:: Data segment ::
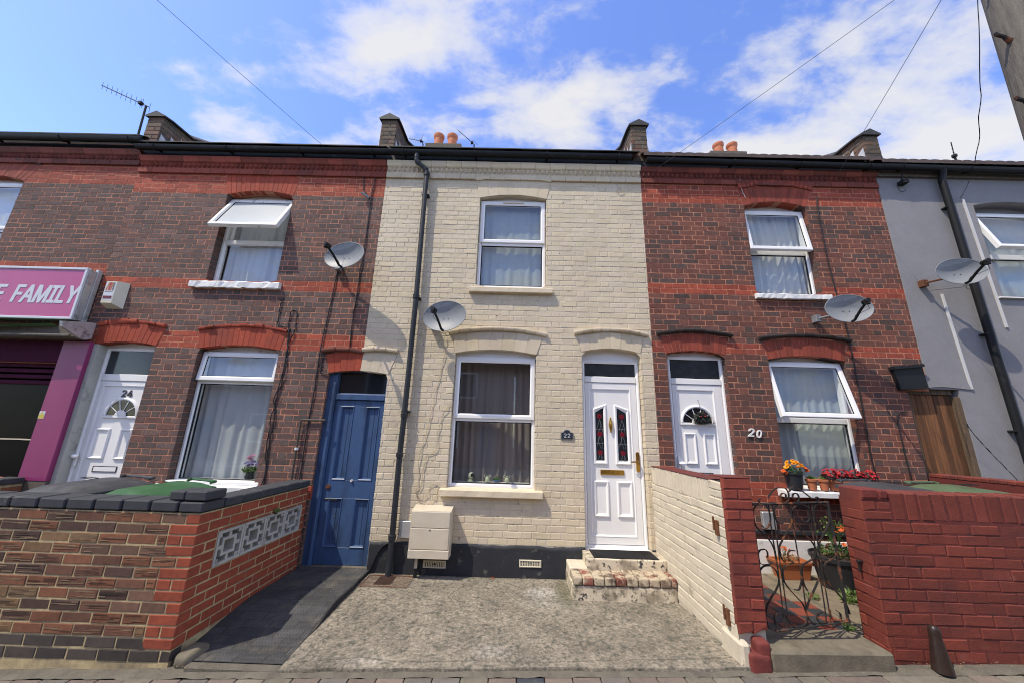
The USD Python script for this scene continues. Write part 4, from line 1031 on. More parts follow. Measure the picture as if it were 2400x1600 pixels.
dpg = MB().tube([[6.527, -.13, 5.84], [6.527, -.115, 5.76], [6.528, -.085, 5.68], [6.53, -.085, 4.34], [6.537, -.085, 1.6], [6.537, -.085, 0.0]], .046, 14)
Pg = put(HG, 'drainpipe', dpg, 'black_plastic', smooth=40)
for z in (5.2, 3.2, 1.9): put(Pg, 'pipe_clip', MB().box(6.47, 6.595, -.1, -.01, z-.012, z+.012, .004), 'black_plastic')
chimney(HG, 8.71, 10.0, 9.12, pots=((9.10, .20, .16), (9.56, .20, .16)))
# boarded passage door beside 20
gd = MB()
gd.box(5.302, 5.362, .03, .14, .0, 2.43, .004); gd.box(5.925, 5.985, -.008, .12, .0, 2.33, .004); gd.box(5.362, 5.93, .03, .14, 2.36, 2.44, .004)
GD = put(HG, 'passage_door', gd, 'timber_grey', label='weathered brown boarded passage door beside the brick house')
xs = np.linspace(5.365, 5.922, 8)
for a, b in zip(xs[:-1], xs[1:]):
    t = MB().box(a+.0015, b-.0015, .052+rng.uniform(0, .006), .08, .03, 2.36, .004)
    t.c = [np.tile(np.array([.165, .070, .027])*rng.uniform(.55, 1.25), (len(t.v[0]), 1))]
    put(GD, 'board', t, 'timber')
put(HG, 'jamb', MB().box(5.986, 6.003, -.013, .2, -.1, 2.44), 'grey_render')

# ===== shop house at the left
HS = thing('shop_house', 'brown brick shop house with pink shopfront at the left edge', 'house', (-8, 0, 0))
rng = np.random.RandomState(26); XS0, XS1 = -9.9, XA0
LS = dict(xl=-8.95, xr=-7.90, zs=5.36, rb=.09, tl=-9.03, tr=-7.72, zt=5.64, rt=.06)
OS = [opening(-8.95, -7.90, 3.95, 5.36, .09), sbox(-9.5, .95, -6.30, 2.45)]
WS = house_shell(HS, XS0, XS1, wall_region(XS0, XS1, -.1, 6.1, OS), 'mortar_red', n0=-.0022, eaves=6.1)
solid = wall_region(XS0, XS1, 2.6, 5.68, [o.buffer(-.005) for o in OS] + [lintel_poly(LS).buffer(.003)])
def cS(x, z, kind, k, r):
    zz = 2.535+.08*k
    if 3.78 < zz < 3.9 or zz > 5.32: return c_band(x, z, kind, k, r)*.9
    return c_brown(x, z, kind, k, r)*.9
bk = courses(XS0, XS1, 2.535, .08, 40, solid, rng, 'flemish', .36, .0085)
lay(WS, [b for b in bk if np.mean([p[0] for p in b[0]]) > -8.9], FACADE, 'brick', rng, cS, ch=.0022, wob=.0022, pj=.0012, limit=300)
reveals(HS, [(-8.95, -7.90, 3.95, 5.36)], 2.535, .08, c_brown, rng)
arch(HS, LS, 14, 'red_rubbed', lambda x, z, kd, k, r: np.array([.28, .065, .04])*r.uniform(.75, 1.1), rng, .003, .002)
um = dict(LS); um['zt'] = 5.66; chunky_hood(HS, um, 0, 'red_rubbed', dk, rng, 6, depth=.03, h=.04, ext=0)
cornice(HS, XS0+.004, XS1-.004, 6.06, 'red_rubbed', lambda x, z, kd, k, r: np.array([.19, .048, .033])*r.uniform(.6, 1.1), rng, z1=(5.86, 5.945), zd=(5.77, 5.857), zs=(5.68, 5.765))
put(HS, 'frieze', MB().box(XS0, XS1, -.004, .02, 5.947, 6.08), 'black_paint')
gutter(HS, XS0, XS1+.05, 6.085); roof_plane(HS, XS0, XS1-.02, 'slate', z0=6.15)
fill_arch(HS, LS, .12, 5.36, 'white_upvc')
window(HS, -8.945, -7.905, 3.96, 5.385, .09, (4.50, 4.56), (4.54, 5.36))
# shopfront
put(HS, 'pilaster', MB().box(-6.315, -5.94, -.055, .02, .93, 2.76, .004), 'pink_paint', label='pink painted pilaster')
put(HS, 'fascia_board', MB().box(-9.6, -6.316, -.035, .02, 2.46, 2.76, .004), 'shop_maroon')
sg = MB()
for z in (2.16, 2.24, 2.32, 2.40): sg.box(-9.5, -6.32, .03, .06, z, z+.055, .012)
put(HS, 'shutter_slats', sg, 'shop_maroon')
put(HS, 'shop_window', pane_box(-9.5, -6.316, .95, 2.16, .07), 'shop_glass')
put(HS, 'glazing_bar', MB().box(-9.5, -6.317, .045, .066, 1.42, 1.435), 'gas_box')
put(HS, 'stallriser', MB().box(-9.6, -5.94, -.05, .02, -.1, .928), 'mortar_dark')
GATE = {'rail':[(2.051,1.155),(2.375,1.173),(2.7,1.191)],'bottom':[(2.109,0.231),(2.402,0.273),(2.71,0.319)],'stile':[(2.69,1.187),(2.696,0.903),(2.696,0.621),(2.693,0.319)],'stileL':[(2.031,1.152),(2.04,0.883),(2.042,0.602),(2.038,0.265)],'bar':[[(2.188,1.157),(2.185,0.921),(2.193,0.757),(2.189,0.413),(2.183,0.24)],[(2.22,1.158),(2.22,0.971),(2.217,0.71),(2.221,0.429),(2.214,0.245)],[(2.37,1.171),(2.371,0.926),(2.375,0.731),(2.378,0.51),(2.371,0.268)],[(2.526,1.171),(2.526,0.931),(2.527,0.687),(2.527,0.469),(2.52,0.289)],[(2.559,1.176),(2.553,0.931),(2.553,0.656),(2.557,0.439),(2.553,0.296)]],'scroll':[[(2.11,0.993),(2.138,0.969),(2.169,0.995),(2.189,1.054),(2.183,1.122),(2.146,1.156),(2.095,1.152),(2.059,1.119),(2.047,1.067),(2.052,1.004),(2.102,0.935),(2.168,0.862),(2.188,0.79),(2.19,0.725)],[(2.306,1.058),(2.294,1.024),(2.267,1.01),(2.235,1.039),(2.227,1.098),(2.251,1.146),(2.3,1.164),(2.348,1.153),(2.374,1.111),(2.369,1.043),(2.324,0.966),(2.261,0.882),(2.229,0.823),(2.231,0.767),(2.258,0.719)],[(2.448,1.062),(2.458,1.039),(2.488,1.03),(2.52,1.064),(2.523,1.124),(2.497,1.161),(2.448,1.169),(2.403,1.146),(2.374,1.102),(2.381,1.043),(2.431,0.961),(2.493,0.897),(2.526,0.832),(2.506,0.767),(2.456,0.733),(2.407,0.708),(2.387,0.667),(2.383,0.628),(2.39,0.557),(2.41,0.519)],[(2.593,0.982),(2.572,1.04),(2.557,1.082),(2.56,1.125),(2.584,1.16),(2.624,1.178),(2.668,1.166),(2.693,1.129),(2.695,1.078),(2.668,1.018),(2.607,0.933),(2.564,0.866),(2.547,0.8)],[(2.119,0.751),(2.126,0.788),(2.107,0.812),(2.07,0.806),(2.047,0.769),(2.049,0.721),(2.077,0.696),(2.122,0.699),(2.152,0.714)],[(2.049,0.657),(2.084,0.686),(2.129,0.691),(2.166,0.669),(2.187,0.63),(2.19,0.59),(2.157,0.519),(2.104,0.456),(2.061,0.386),(2.047,0.333),(2.051,0.273),(2.08,0.237),(2.114,0.231)],[(2.354,0.809),(2.317,0.81),(2.292,0.776),(2.296,0.736),(2.332,0.725)],[(2.329,0.717),(2.292,0.708),(2.253,0.687),(2.229,0.647),(2.229,0.592),(2.256,0.538),(2.315,0.47),(2.358,0.418),(2.374,0.358),(2.386,0.321),(2.427,0.292)],[(2.37,0.699),(2.38,0.628),(2.36,0.556),(2.332,0.521),(2.304,0.524)],[(2.525,0.624),(2.464,0.528),(2.409,0.45),(2.383,0.392)],[(2.672,0.82),(2.641,0.826),(2.624,0.855),(2.645,0.871),(2.68,0.865),(2.697,0.829),(2.684,0.78),(2.641,0.751),(2.599,0.729),(2.573,0.697),(2.569,0.641),(2.587,0.579),(2.651,0.503),(2.699,0.436),(2.715,0.364)],[(2.184,0.345),(2.149,0.353),(2.113,0.326),(2.113,0.283),(2.144,0.252)],[(2.504,0.371),(2.469,0.361),(2.452,0.323),(2.473,0.295),(2.516,0.31)],[(2.611,0.386),(2.642,0.358),(2.635,0.321),(2.597,0.311),(2.565,0.334),(2.561,0.394)],[(2.209,0.338),(2.233,0.286),(2.274,0.261),(2.334,0.274),(2.376,0.32)],[(2.13,1.203),(2.107,1.185),(2.124,1.162)],[(2.191,1.207),(2.301,1.295),(2.346,1.293),(2.373,1.249),(2.363,1.205),(2.325,1.176),(2.299,1.19),(2.298,1.225),(2.324,1.252),(2.348,1.239),(2.343,1.217),(2.325,1.211)],[(2.38,1.266),(2.433,1.305),(2.484,1.278),(2.565,1.211)],[(2.426,1.207),(2.402,1.219),(2.411,1.248),(2.439,1.255),(2.455,1.225),(2.444,1.19),(2.412,1.179),(2.386,1.184)],[(2.592,1.213),(2.613,1.231),(2.619,1.211),(2.599,1.195)]]}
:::
Repeat the listing above up to and including the line with "-.1, 2.44), 'grey_render')", starting from its first line. Drop any pictures.

**Solved exercise**:
The USD Python script for this scene continues. Write part 4, from line 1031 on. More parts follow. Measure the picture as if it were 2400x1600 pixels.
dpg = MB().tube([[6.527, -.13, 5.84], [6.527, -.115, 5.76], [6.528, -.085, 5.68], [6.53, -.085, 4.34], [6.537, -.085, 1.6], [6.537, -.085, 0.0]], .046, 14)
Pg = put(HG, 'drainpipe', dpg, 'black_plastic', smooth=40)
for z in (5.2, 3.2, 1.9): put(Pg, 'pipe_clip', MB().box(6.47, 6.595, -.1, -.01, z-.012, z+.012, .004), 'black_plastic')
chimney(HG, 8.71, 10.0, 9.12, pots=((9.10, .20, .16), (9.56, .20, .16)))
# boarded passage door beside 20
gd = MB()
gd.box(5.302, 5.362, .03, .14, .0, 2.43, .004); gd.box(5.925, 5.985, -.008, .12, .0, 2.33, .004); gd.box(5.362, 5.93, .03, .14, 2.36, 2.44, .004)
GD = put(HG, 'passage_door', gd, 'timber_grey', label='weathered brown boarded passage door beside the brick house')
xs = np.linspace(5.365, 5.922, 8)
for a, b in zip(xs[:-1], xs[1:]):
    t = MB().box(a+.0015, b-.0015, .052+rng.uniform(0, .006), .08, .03, 2.36, .004)
    t.c = [np.tile(np.array([.165, .070, .027])*rng.uniform(.55, 1.25), (len(t.v[0]), 1))]
    put(GD, 'board', t, 'timber')
put(HG, 'jamb', MB().box(5.986, 6.003, -.013, .2, -.1, 2.44), 'grey_render')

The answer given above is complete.